After-school program for young leaders

In 2002, the Chicora-Cherokee community had the highest per-capita rate of child poverty in South Carolina. This prompted Metanoia’s founders, the Revs. Bill Stanfield and Evelyn Oliveira, and its sponsor and funder, the Cooperative Baptist Fellowship of South Carolina, to focus first on children’s programs.

Building around community-defined strengths and goals, they launched in fall 2003 the Young Leaders program, an after-school program for students chosen by their teachers for leadership potential and academic motivation.

The program started with 17 first- through fourth-graders and has grown to nearly 60 students during the school year and 110 during the summer months. The students receive homework help, exposure to career possibilities and a daily meal through the national Kids Café program.
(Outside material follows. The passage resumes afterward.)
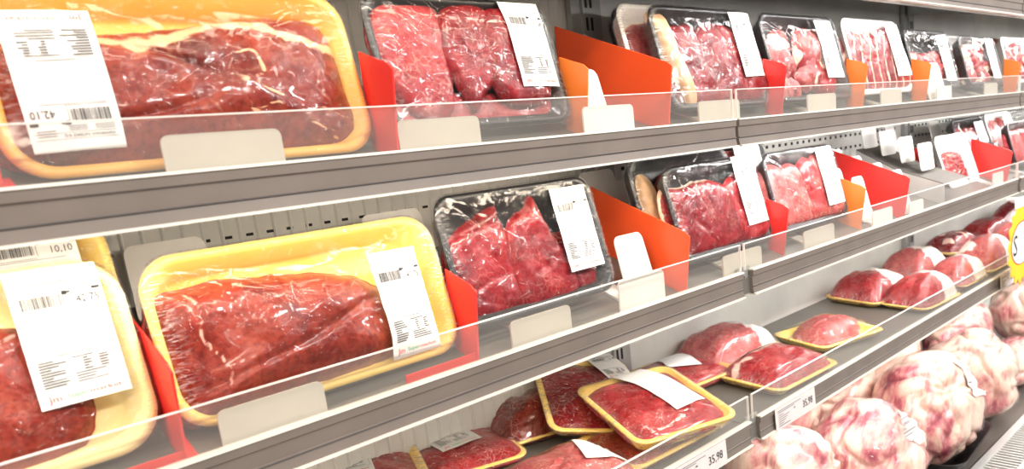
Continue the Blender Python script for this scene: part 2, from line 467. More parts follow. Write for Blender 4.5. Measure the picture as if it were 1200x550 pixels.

The program’s leadership building activities are aligned with the Integrated Leadership Development Standards Model, which was developed for Metanoia by the College of Charleston Master of Public Administration program.

As students age out of Young Leaders, volunteers from the College of Charleston’s Bonner Leader program continue to work with them to build leadership skills through the Civic Leaders program, which focuses on character education, entrepreneurship and financial literacy.

Civic Leaders students set up savings accounts for college, and Metanoia -- in partnership with First Citizens Bank -- matches their contributions $3 to $1 if they meet certain incentives.

“It’s investment optimization,” Stanfield said.

Two in-house businesses Metanoia has started for the middle and high school youth are especially inspiring for the students. Isoke Sisters Jewelry allows students to design, make and sell their own jewelry, and Hodari Brothers Screen Printing Co. -- made possible through a grant from the S.C. Department of Commerce -- provides screen printing services to a variety of churches, businesses and community groups.

Rebuilding vacant homes

A major community asset identified by Metanoia was vacant homes. Broadening its scope to include housing and homeownership initiatives, Metanoia became a Certified Housing Development Organization and purchased its first home in 2005. After rebuilding it and selling it to a first-time homebuyer, the organization bought four neighboring lots and another vacant home in the area. The result: violent crime rates dropped on that block by more than 60 percent.

In 2008, the organization identified two vacant duplexes owned by St. Matthew Baptist Church that were attracting loiterers and criminal activity. Metanoia agreed to use volunteers to renovate the properties if the church would allow its local students and interns to live there while they worked with Metanoia and the community.

Since its housing efforts began, Metanoia has rehabilitated eight abandoned homes, built four new homes and assisted in renovations of 24 owner-occupied homes. In addition, it has funded a 14-week training program for minority contractors to learn both administrative practices and trades and then hired its graduates for its own construction projects.

Financial literacy

In 2008, Metanoia began its financial literacy programs to help people in the neighborhood buy homes. It partnered with the Charleston Area Community Development Corporation to run financial literacy classes and with the Charleston Homeownership Resource Center to run homeownership and credit counseling classes.

When the subprime mortgage crisis hit, however, it became almost impossible to get residents with less-than-perfect credit ratings into homes. So Metanoia got creative: in collaboration with Atlantic Bank and Trust, which agreed to provide in-house mortgages, it devised a plan whereby residents would make their mortgage payments into a Metanoia escrow account and then Metanoia would pay the bank on the residents’ behalf. If the homeowners miss the payment date, Metanoia contacts them and provides counseling and backup assistance prior to the due date.

Economic and social impact

All of this has boosted the local economy, according to a 2010 study conducted by Metanoia and the S.C. Association of Community Development Corporations. The immediate impacts of home construction and sales from 2005 to 2010 included 10.8 new full-time equivalent jobs in construction and related industries, $513,000 in local income from construction and first-year move-in spending.

The potential long-term impacts are even more inspiring, with new homeowners projected to contribute $1.5 million to the local economy over a 10-year period.

Aside from the economic benefits of homeownership, there are the added benefits of beautification and lowered crime rates. Metanoia joined the North Charleston Police Department in creating a site for the department's gun “buyback” program, which recovered 250 weapons in a single three-hour session.

Beautification efforts have included two public mural projects -- underwritten by the North Charleston Police Department and the City of North Charleston Cultural Arts Department -- based on local students’ ideas of what a positive community looks like. They’ve also helped establish the Chicora Place Community Garden, which is run by community volunteers and supplies the neighborhood with fresh food, seeds, pots and soil.